Not too long ago I was exiting the main terminal at Dulles Airport when I spotted a familiar face:
“Randy MacNamara?” I exclaimed. He had been one of my original est trainers. “November ’75, Boston,” I told him, by way of identifying myself. After a few remarks back and forth, I said, “Well, it was a great weekend, twenty years ago.” And in true trainer form, he instantly got to the point:
“Does it still impact your life?”
“Well…sure, yes,” I replied. And then he hit me with what I thought to be an amazing question:
“Daily?” he asked.
I remember well Randy MacNamara’s dramatic explanation of what we were to expect when we left the est training: the possibility of believing we’d lost it and that things were worse than ever and everything was falling apart and the training hadn’t worked. Then, after allowing us to contemplate that in silence for a moment, his deep, booming voice filled the room:
“YOU FORGOT TO CHOOSE!”
Choose what?
“What you got!
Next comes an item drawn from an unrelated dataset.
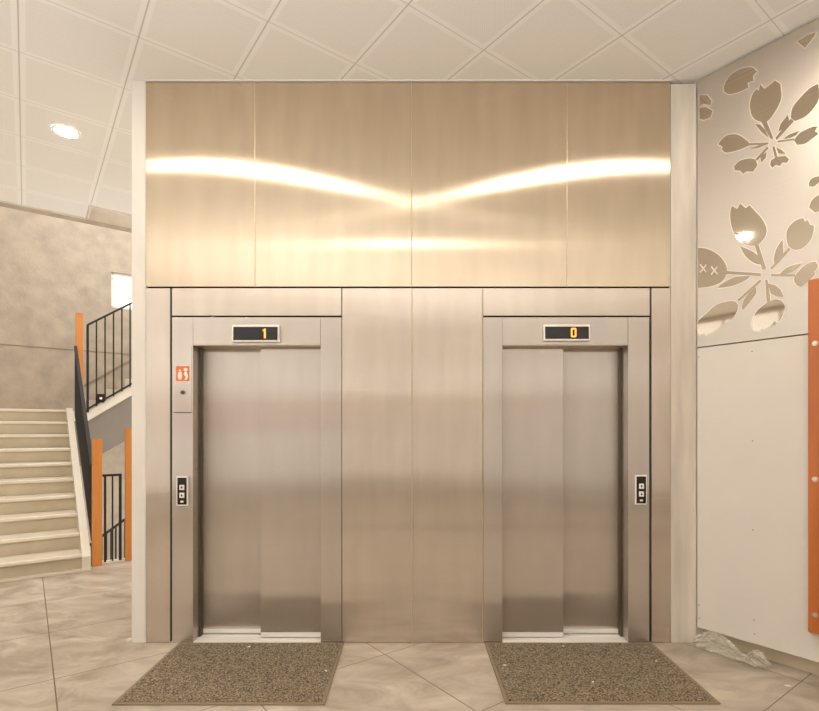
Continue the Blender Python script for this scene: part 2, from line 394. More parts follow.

Choose what you got, choose what you got, choose what you got,” he explained, and eventually you’d be out of the water. Or not even eventually, which implies that time is required for transformation: the est training was in the spirit of “sudden Zen,” for the possibility of “choosing what you got” exists now and always. And in the very moment you really make that choice, you come unstuck, for you had merely been resisting the isness of the moment you were given.